Common Mortgage Approval FAQs
What credit score do I need to get approved for a mortgage?
Most lenders require a credit score of at least 620 for conventional loans. However, borrowers with higher credit scores (700 and above) are more likely to get better interest rates and terms. FHA loans may be available to those with scores as low as 580, and VA loans don’t have a minimum credit score requirement.
How long does the mortgage approval process take?
The entire mortgage approval process can take anywhere from 30 to 60 days, depending on factors like the complexity of your financial situation, the efficiency of your lender, and the speed of the home appraisal and inspection process.
Can I get approved for a mortgage if I have a lot of debt?
It’s possible to get approved for a mortgage even if you have some debt, but your debt-to-income ratio (DTI) will play a critical role in the approval process. Lenders typically prefer a DTI below 36%, though some may allow up to 43%. Reducing your debt before applying can improve your chances of approval.
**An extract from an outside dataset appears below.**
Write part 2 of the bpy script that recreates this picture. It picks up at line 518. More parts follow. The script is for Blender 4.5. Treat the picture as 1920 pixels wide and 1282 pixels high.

What happens if I’m denied a mortgage?
If your mortgage application is denied, the lender will explain the reason for the denial. This could be due to a low credit score, insufficient income, high debt levels, or other factors. Take this feedback as an opportunity to improve your financial situation before reapplying. Focus on building credit, paying down debt, or saving for a larger down payment.
Conclusion
Getting approved for a mortgage is a critical step toward homeownership, and while the process may seem complex, being prepared can make all the difference. By understanding what lenders look for—such as a strong credit score, steady income, manageable debt levels, and sufficient savings—you can take steps to improve your financial profile and increase your chances of success.
Whether you’re a first-time homebuyer or looking to upgrade to your dream home, the right preparation can help you navigate the mortgage approval process with confidence. So, start planning now, and you’ll be signing those closing papers and moving into your new home before you know it!